→ WHAT THE EXERCISE ASKS
Without copying any pictures, restate exactly the lines from the start of the records through the line containing "HOR = 245.0".

→ RECORD LIST

━━━━━━━━━━━━━━━━━━━━

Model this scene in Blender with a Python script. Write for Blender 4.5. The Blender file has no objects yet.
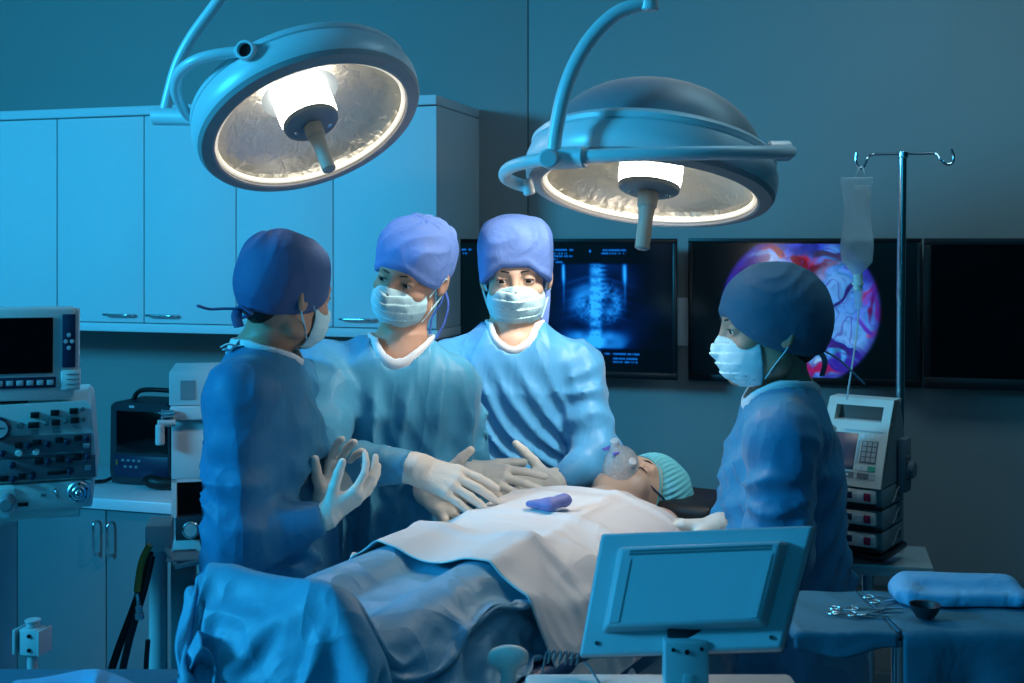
import bpy, bmesh, math, random
import numpy as np
from mathutils import Vector, Matrix, Quaternion

SC = bpy.context.scene
COL = SC.collection
F = 1200.0          # focal length in pixels of the 1024-wide frame
EYE = 1.70          # eye height
HOR = 245.0         # row of the horizon

def P(px, py, d):
    """world point that stands d metres in front of the camera plane"""
    return Vector(((px - 512.0) * d / F, d, EYE - (py - HOR) * d / F))

# ------------------------------------------------------------------ camera
cam_data = bpy.data.cameras.new('camera')
cam = bpy.data.objects.new('camera', cam_data)
COL.objects.link(cam)
cam.location = (0, 0, EYE)
cam.rotation_euler = (math.pi / 2, 0, 0)
cam_data.sensor_width = 36.0
cam_data.lens = F / 1024.0 * 36.0
cam_data.shift_y = -(341.5 - HOR) / 1024.0
cam_data.clip_start = 0.05
cam_data.dof.use_dof = True
cam_data.dof.focus_distance = 2.75
cam_data.dof.aperture_fstop = 9.0
SC.camera = cam

# ------------------------------------------------------------------ world, studio lights, exposure
world = bpy.data.worlds.new('world')
SC.world = world
world.use_nodes = True
_bg = world.node_tree.nodes['Background']
_bg.inputs[0].default_value = (0.0, 0.20, 0.36, 1)
_bg.inputs[1].default_value = 0.045
SC.view_settings.view_transform = 'Standard'
SC.view_settings.look = 'None'
SC.view_settings.exposure = 0.0
SC.view_settings.gamma = 1.0
SC.view_settings.use_curve_mapping = False

def area_light(name, loc, target, size, power, color, spread=180):
    l = bpy.data.lights.new(name, 'AREA')
    l.shape = 'RECTANGLE'
    l.size, l.size_y = size
    l.energy = power
    l.color = color
    l.spread = math.radians(spread)
    o = bpy.data.objects.new(name, l)
    COL.objects.link(o)
    o.location = loc
    o.rotation_euler = (Vector(target) - Vector(loc)).to_track_quat('-Z', 'Y').to_euler()
    return o

# blue stage light from the upper left, a softer one behind the camera, a dim one for the right wall
area_light('blue_light_left', (-3.4, 0.9, 2.50), (0.3, 3.7, 1.5), (0.7, 0.45), 128, (0.035, 0.54, 1.0))
area_light('blue_light_front', (-0.6, -1.2, 2.35), (0.2, 2.6, 1.1), (1.5, 0.6), 9, (0.01, 0.42, 0.80))
area_light('ceiling_fill_light', (1.2, 2.6, 2.84), (1.5, 3.4, 0.0), (1.2, 0.8), 12, (0.35, 0.66, 0.80))
area_light('ceiling_spot_light', (0.62, 2.30, 2.84), (-0.02, 3.0, 1.35), (0.22, 0.22), 4.0, (0.95, 0.88, 0.80), 44)

# ------------------------------------------------------------------ object helpers
WL = {}
WY = {}

def props(o, label=None, cat=None, group=None, kind=None):
    if label: o['label'] = label
    if cat: o['category'] = cat
    if group: o['group'] = group
    if kind: o['kind'] = kind
    return o

def root(name, loc, label, cat, group=None):
    o = bpy.data.objects.new(name, None)
    COL.objects.link(o)
    o.empty_display_size = 0.05
    o.location = loc
    WL[o.name] = Vector(loc)
    return props(o, label, cat, group)

def mk(name, verts, faces, mat, parent=None, smooth=True, kind=None, label=None, yaw=0.0):
    """one mesh object; verts in world space"""
    V = np.asarray(verts, dtype=np.float64).reshape(-1, 3)
    if yaw:
        cy_, sy_ = math.cos(yaw), math.sin(yaw)
        V = V @ np.array([[cy_, -sy_, 0], [sy_, cy_, 0], [0, 0, 1]])
    lo, hi = V.min(0), V.max(0)
    c = (lo + hi) / 2
    if parent is None:
        c[2] = lo[2]
    me = bpy.data.meshes.new(name)
    V2 = V - c
    if isinstance(faces, np.ndarray):
        n = len(faces); k = faces.shape[1]
        me.vertices.add(len(V2)); me.vertices.foreach_set('co', V2.astype(np.float32).ravel())
        me.loops.add(n * k); me.loops.foreach_set('vertex_index', faces.astype(np.int32).ravel())
        me.polygons.add(n)
        me.polygons.foreach_set('loop_start', np.arange(0, n * k, k, dtype=np.int32))
        me.polygons.foreach_set('loop_total', np.full(n, k, dtype=np.int32))
        me.update(calc_edges=True); me.validate()
    else:
        me.from_pydata([tuple(v) for v in V2], [], faces)
    if smooth is True:
        me.polygons.foreach_set('use_smooth', np.ones(len(me.polygons), dtype=bool))
    elif smooth:
        me.polygons.foreach_set('use_smooth', np.ones(len(me.polygons), dtype=bool))
        me.set_sharp_from_angle(angle=math.radians(smooth))
    me.update()
    mats = mat if isinstance(mat, (list, tuple)) else [mat]
    for m in mats:
        me.materials.append(m)
    o = bpy.data.objects.new(name, me)
    COL.objects.link(o)
    cw = Vector(c)
    if yaw:
        cw = Matrix.Rotation(yaw, 3, 'Z') @ cw
        o.rotation_euler = (0, 0, yaw)
    py_ = WY.get(parent.name, 0.0) if parent is not None else 0.0
    if parent is not None:
        o.parent = parent
        o.location = Matrix.Rotation(-py_, 3, 'Z') @ (cw - WL[parent.name])
        o.rotation_euler = (0, 0, yaw - py_)
    else:
        o.location = cw
    WL[o.name] = cw
    WY[o.name] = yaw
    if kind: o['kind'] = kind
    if label: o['label'] = label
    return o

class MB:
    """collects shapes of one part in world space"""
    def __init__(s, M=None):
        s.v = []; s.f = []; s.M = M or Matrix.Identity(4)
        s.yaw = 0.0
    def add(s, vs, fs):
        b = len(s.v)
        s.v += [tuple(s.M @ Vector(v)) for v in vs]
        s.f += [tuple(i + b for i in f) for f in fs]
        return s
    def box(s, c, size, bev=0.0, seg=2, R=None):
        bm = bmesh.new()
        bmesh.ops.create_cube(bm, size=1.0)
        bmesh.ops.scale(bm, vec=size, verts=bm.verts)
        if bev > 0:
            bmesh.ops.bevel(bm, geom=list(bm.edges), offset=min(bev, min(size) * 0.49), segments=seg, profile=0.5, affect='EDGES')
        T = Matrix.Translation(c) @ (R.to_4x4() if R else Matrix.Identity(4))
        bm.verts.index_update()
        vs = [T @ v.co for v in bm.verts]
        fs = [[v.index for v in f.verts] for f in bm.faces]
        bm.free()
        return s.add(vs, fs)
    def lathe(s, prof, seg=48, T=None, closed=False, arc=None):
        """prof: (r, h) pairs, axis z"""
        T = T or Matrix.Identity(4)
        vs = []; fs = []
        n = len(prof)
        for (r, h) in prof:
            for k in range(seg):
                a = 2 * math.pi * k / seg
                vs.append(T @ Vector((r * math.cos(a), r * math.sin(a), h)))
        for i in range(n - 1):
            for k in range(seg):
                k2 = (k + 1) % seg
                fs.append((i * seg + k, i * seg + k2, (i + 1) * seg + k2, (i + 1) * seg + k))
        if closed:
            for k in range(seg):
                k2 = (k + 1) % seg
                fs.append(((n - 1) * seg + k, (n - 1) * seg + k2, k2, k))
        else:
            if prof[0][0] > 1e-5: fs.append(tuple(range(seg))[::-1])
            if prof[-1][0] > 1e-5: fs.append(tuple((n - 1) * seg + k for k in range(seg)))
        return s.add(vs, fs)
    def cyl(s, a, b, r, seg=24, r2=None, bev=0.0):
        a = Vector(a); b = Vector(b); d = b - a; L = d.length
        T = Matrix.Translation(a) @ d.to_track_quat('Z', 'Y').to_matrix().to_4x4()
        r2 = r if r2 is None else r2
        if bev > 0:
            prof = [(r - bev, 0), (r, bev), (r2, L - bev), (r2 - bev, L)]
        else:
            prof = [(r, 0), (r2, L)]
        return s.lathe(prof, seg, T)
    def sweep(s, pts, r, seg=12, smooth=6, closed=False):
        """tube along points (Catmull-Rom smoothed); r number, list, or (rx, ry)"""
        pts = [Vector(p) for p in pts]
        if smooth > 1 and len(pts) > 2:
            rs = r if isinstance(r, list) else None
            q = []; rq = []
            n = len(pts)
            rng = range(n if closed else n - 1)
            for i in rng:
                p0 = pts[(i - 1) % n] if (closed or i > 0) else pts[0] * 2 - pts[1]
                p1 = pts[i]; p2 = pts[(i + 1) % n]
                p3 = pts[(i + 2) % n] if (closed or i + 2 < n) else p2 * 2 - p1
                for k in range(smooth):
                    t = k / smooth
                    q.append(0.5 * ((2 * p1) + (p2 - p0) * t + (2 * p0 - 5 * p1 + 4 * p2 - p3) * t * t + (3 * p1 - p0 - 3 * p2 + p3) * t ** 3))
                    if rs: rq.append(tuple(np.array(rs[i]) * (1 - t) + np.array(rs[(i + 1) % n]) * t) if isinstance(rs[i], tuple) else rs[i] * (1 - t) + rs[(i + 1) % n] * t)
            if not closed:
                q.append(pts[-1])
                if rs: rq.append(rs[-1])
            pts = q
            if rs: r = rq
        n = len(pts)
        tang = []
        for i in range(n):
            if closed: t = pts[(i + 1) % n] - pts[i - 1]
            else: t = pts[min(i + 1, n - 1)] - pts[max(i - 1, 0)]
            tang.append(t.normalized())
        up = Vector((0, 0, 1)) if abs(tang[0].z) < 0.9 else Vector((1, 0, 0))
        u = tang[0].cross(up).normalized()
        vs = []; fs = []
        for i in range(n):
            t = tang[i]
            u = (u - t * u.dot(t)).normalized()
            w = t.cross(u)
            ri = r[i] if isinstance(r, list) else r
            rx, ry = (ri if isinstance(ri, tuple) else (ri, ri))
            for k in range(seg):
                a = 2 * math.pi * k / seg
                vs.append(pts[i] + u * (rx * math.cos(a)) + w * (ry * math.sin(a)))
        for i in range(n if closed else n - 1):
            j = (i + 1) % n
            for k in range(seg):
                k2 = (k + 1) % seg
                fs.append((i * seg + k, i * seg + k2, j * seg + k2, j * seg + k))
        if not closed:
            fs.append(tuple(range(seg))[::-1]); fs.append(tuple((n - 1) * seg + k for k in range(seg)))
        return s.add(vs, fs)
    def prism(s, poly, a, b):
        """extrude a 2D polygon (x, y) from z=a to z=b"""
        n = len(poly)
        vs = [(x, y, a) for x, y in poly] + [(x, y, b) for x, y in poly]
        fs = [tuple(range(n))[::-1], tuple(range(n, 2 * n))]
        for i in range(n):
            j = (i + 1) % n
            fs.append((i, j, j + n, i + n))
        return s.add(vs, fs)
    def build(s, name, mat, parent=None, smooth=35, kind=None, label=None):
        return mk(name, s.v, s.f, mat, parent, smooth, kind, label, s.yaw)

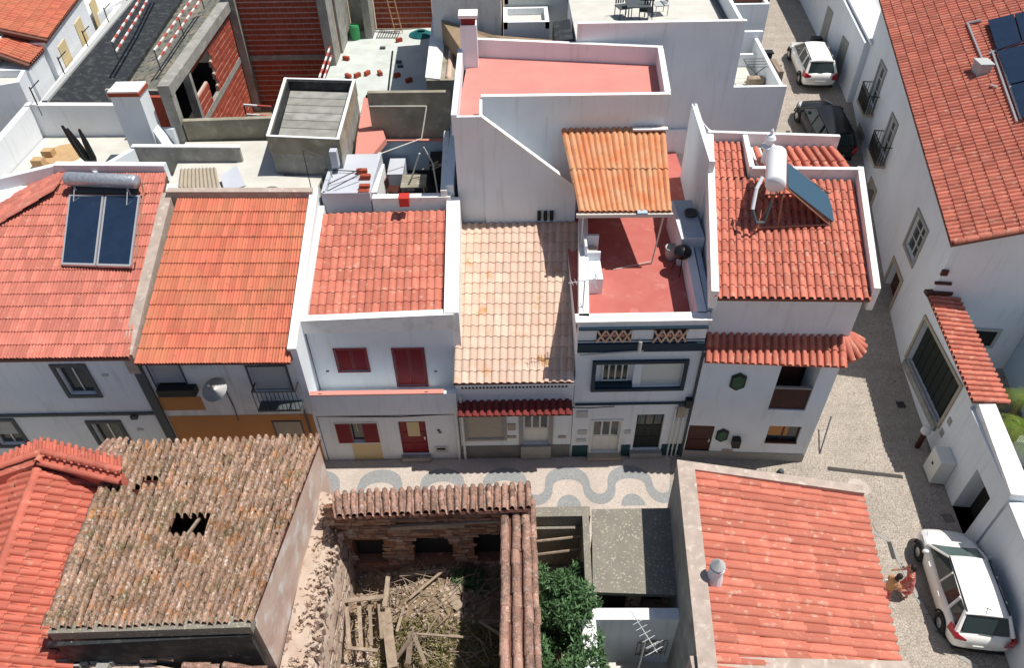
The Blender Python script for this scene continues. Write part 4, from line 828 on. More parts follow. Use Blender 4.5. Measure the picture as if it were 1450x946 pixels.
p = at(1087, 80, 8.6); loose(MB().box(p.x-.15, p.x+.15, p.y-.15, p.y+.15, 7.9, 8.8).box(p.x-.2, p.x+.2, p.y-.2, p.y+.2, 8.8, 8.86), 'bin', 'black', 'dark upright bin in the corner of the white yard', 'bin')
for k in range(2):
    p = at(1094+k*4, 110, 8.3); loose(MB().box(p.x-.05, p.x+.06, p.y-.7, p.y+.7, 7.9, 8.9), 'board', 'wood', ['dark board leaning on the yard parapet, left one', 'dark board leaning on the yard parapet, right one'][k], 'board')
def chair(name, loc, rz, m, label, group=None, w_=.45):
    T = thing(name, label, 'chair', loc, group, rz); 
    MB().box(-w_/2, w_/2, -w_/2, w_/2, .42, .46).build('seat', m, T, local=True)
    b = MB()
    for i in range(4): b.box(-w_/2+.03+i*.11, -w_/2+.09+i*.11, w_/2-.03, w_/2, .5, .9)
    b.box(-w_/2, w_/2, w_/2-.04, w_/2+.01, .9, .95).build('backrest', m, T, local=True)
    for x in (-1, 1):
        for y in (-1, 1): MB().tube((x*(w_/2-.03), y*(w_/2-.03), 0), (x*(w_/2-.03), y*(w_/2-.03), .42), .02, n=4).build('leg', m, T, local=True)
    return T
for k, (u, v, r, lab) in enumerate([(883, 10, .3, 'grey garden chair left of the table on the pale upper terrace'), (915, 14, 3.0, 'dark garden chair nearest the terrace parapet in front of the table'), (935, 6, -1.4, 'pale slatted chair on the right of the upper terrace table')]):
    p = at(u, v, 11.4); chair('garden_chair', (p.x, p.y, 11.0), r, ['frame_grey', 'black', 'shutter_grey'][k], lab, 'garden chairs on the upper terrace', .6)
p = at(903, 5, 11.7); TBL = thing('garden_table', 'grey garden table on the pale upper terrace', 'table', (p.x, p.y, 11))
MB().box(p.x-.5, p.x+.5, p.y-.5, p.y+.5, 11.7, 11.74).build('tabletop', 'frame_grey', TBL)
for sx in (-1, 1):
    for sy in (-1, 1): MB().tube((p.x+sx*.42, p.y+sy*.42, 11), (p.x+sx*.42, p.y+sy*.42, 11.7), .025).build('leg', 'frame_grey', TBL)
for k, u in enumerate((1016, 1030, 1037)):
    p = at(u, 10, 11.0); loose(MB().box(p.x-.06, p.x+.06, p.y-2.2, p.y+2.5, 11.0, 11.12), 'floor_rail', 'frame_grey', ['thin dark rail', 'middle dark rail', 'widest dark rail beside the parapet'][k]+' laid along the upper terrace floor', 'rail')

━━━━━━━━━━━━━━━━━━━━

→ EXERCISE OUTPUT
Model this scene in Blender with a Python script. Write for Blender 4.5. The Blender file has no objects yet.
import bpy, bmesh, math, random
import numpy as np
from mathutils import Vector, Matrix, Quaternion

SC = bpy.context.scene
COL = SC.collection
F = 1200.0          # focal length in pixels of the 1024-wide frame
EYE = 1.70          # eye height
HOR = 245.0         # row of the horizon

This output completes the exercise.